Desde ese momento, el proceso político salvadoreño fue pródigo en acuerdos, algunos mucho más difíciles de establecer que otros: fue una época de alta productividad institucional, porque ambas partes contaban con un importante acompañamiento popular y porque entendían que de la convergencia elemental -el deseo de paz- se desprendían muchas otras necesidades que atender y empeños que acometer.

Aunque décadas después, por conveniencia, estrategia o mezquindad, muchos de los participantes de aquellos hechos, movimientos e historia relativicen la importancia de los Acuerdos de Chapultepec y cómo el contenido del documento le permitió a la sociedad salvadoreña salir exitosamente de la guerra y dar unos vacilantes pero decididos pasos hacia la paz, sólo la invencible voluntad de los negociadores y la lucidez que exhibieron en ese momento explica las posibilidades (y los dolores) del país de hoy.

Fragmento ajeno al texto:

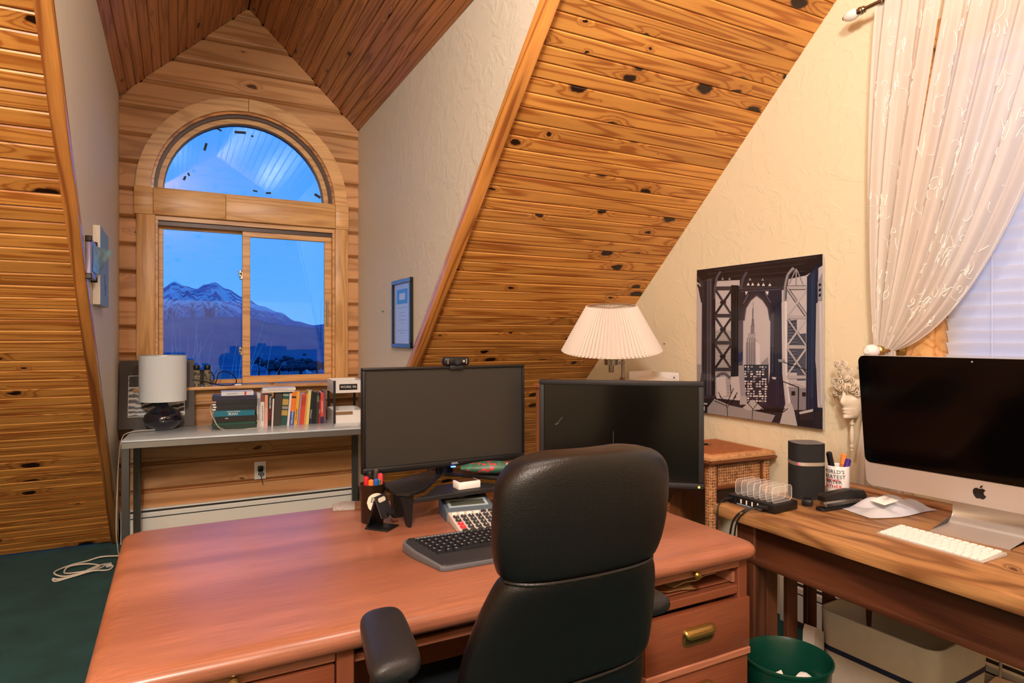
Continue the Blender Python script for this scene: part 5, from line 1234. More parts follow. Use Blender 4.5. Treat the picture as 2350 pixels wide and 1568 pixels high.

Todo aquel o aquella que quiera invertir energías, recursos y pasión en construir un futuro para el país debe remitirse a Chapultepec, a su contenido, a los métodos y especialmente a cuál fue el caldo de cultivo de un desencuentro tan potente como para que hermanos y hermanas se enfrentaran en combate homicida durante tantos años.

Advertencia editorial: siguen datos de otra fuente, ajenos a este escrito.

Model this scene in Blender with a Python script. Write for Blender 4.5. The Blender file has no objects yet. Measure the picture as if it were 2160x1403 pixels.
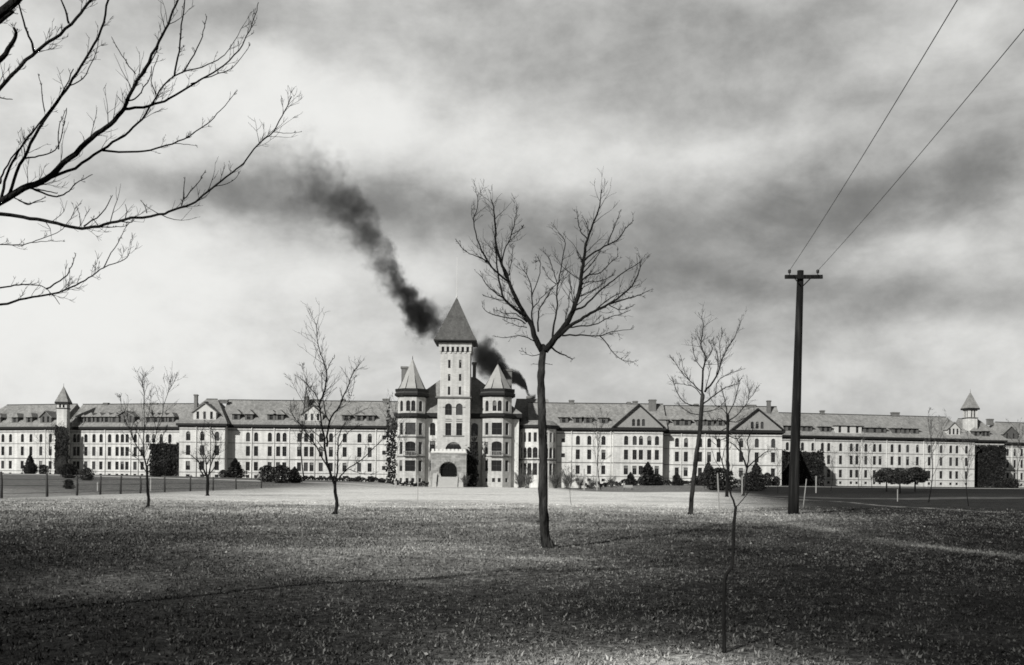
import bpy, math, random
import numpy as np
from mathutils import Vector, Matrix, Quaternion
R = math.radians
random.seed(7)
rng = np.random.default_rng(11)
sc = bpy.context.scene
COL = sc.collection

# ------------------------------------------------------------------ camera
F = 2075.0; CX = 1080.0; HY = 1012.0; EYE = 1.6; TH = 0.0105
cam = bpy.data.cameras.new("camera"); cam.sensor_width = 36; cam.lens = 36 * F / 2160
cam.shift_y = (HY - 701.5) / 2160; cam.clip_start = 0.1; cam.clip_end = 12000
camo = bpy.data.objects.new("camera", cam); COL.objects.link(camo)
camo.location = (0, 0, EYE); camo.rotation_euler = (R(90), -TH, 0); sc.camera = camo

def uv(px, py):
    u = (px - CX) / F; v = (HY - py) / F
    return u * math.cos(TH) - v * math.sin(TH), v * math.cos(TH) + u * math.sin(TH)
def at(px, py, Y):
    u, v = uv(px, py); return Vector((u * Y, Y, EYE + v * Y))
def X(px, Y, py=950): return at(px, py, Y).x
def Z(py, Y, px=960): return at(px, py, Y).z

# ------------------------------------------------------------------ terrain
_bx = [-400, -150, -100, -60, -36, -26, 20, 30, 60, 130, 400]
_bz = [2.4, 1.9, 1.75, 1.1, 0.55, -0.45, -0.45, 0.5, 0.8, 0.75, 1.0]
def tz(x, y):
    x = np.asarray(x, float); y = np.asarray(y, float)
    b = np.interp(x, _bx, _bz)
    t = np.clip((y - 110) / 130, 0, 1); t = t * t * (3 - 2 * t)
    m = 0.045 * np.sin(x * .31 + 1.2 * np.sin(y * .13)) * np.sin(y * .23 + .7) + 0.03 * np.sin(x * .9 + y * .5) * np.sin(y * .71 - x * .2)
    far = np.clip(1 - (y - 90) / 80, 0, 1)
    hol = -0.55 * np.exp(-((x + 47) / 9) ** 2) * np.clip((y - 40) / 40, 0, 1) * np.clip((220 - y) / 60, 0, 1)
    hol2 = -0.35 * np.exp(-((x - 44) / 13) ** 2) * np.clip((y - 40) / 40, 0, 1) * np.clip((220 - y) / 60, 0, 1)
    return b * t + m * far + hol + hol2
def gz(x, y): return float(tz(x, y))
def ground(px, py):
    lo, hi = 4.0, 262.0
    for _ in range(50):
        m = (lo + hi) / 2; p = at(px, py, m)
        if p.z > gz(p.x, m): lo = m
        else: hi = m
    p = at(px, py, lo); p.z = gz(p.x, lo); return p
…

La misma nación que celebró la creatividad y valentía de sus líderes y representantes al firmar la paz había sido conducida décadas antes a la más horrible de las tensiones, a la más desesperada de las angustias. Ese tránsito hacia lo más oscuro de la represión también fue hecho a partir de un manual, el mismo que se aplicó en otras dictaduras militares en la región durante dicha época, en defensa de unos intereses sectarios y de una agenda internacional.

Al satanizar ese brillante momento de la crónica salvadoreña, las autoridades repitieron uno de los hábitos autoritarios por excelencia: creer que la historia puede ser reescrita a partir de los prejuicios del presente, de las veleidades de la contienda política actual, e ignorar a los funcionarios, diplomáticos, pensadores y hombres de armas que pasaron a la posteridad precisamente porque demostraron estar por encima de sus circunstancias; seguramente este El Salvador no se parece a ese con que soñaron, pero sin la visión que tuvieron, ningún país habría sido posible.

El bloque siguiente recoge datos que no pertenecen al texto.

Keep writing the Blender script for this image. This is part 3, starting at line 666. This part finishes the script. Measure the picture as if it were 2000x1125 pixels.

Es una época en la que, por obra de una ola de renovado orgullo nacionalista, el país se dice dispuesto a disfrutar con otros lo mejor que tiene. Entre lo mucho que El Salvador puede y debe compartir está su proceso de paz, la disciplina y compromiso exhibido por su institucionalidad en ese trance, lo productivas que fueron las entidades fundadas entonces, con la Policía Nacional Civil en un lugar primigenio, y la esperanza con que su gente abrazó los cambios, la renovación y la reconciliación. Si aquel país le hablase a este, seguramente tendría mucho que enseñarle.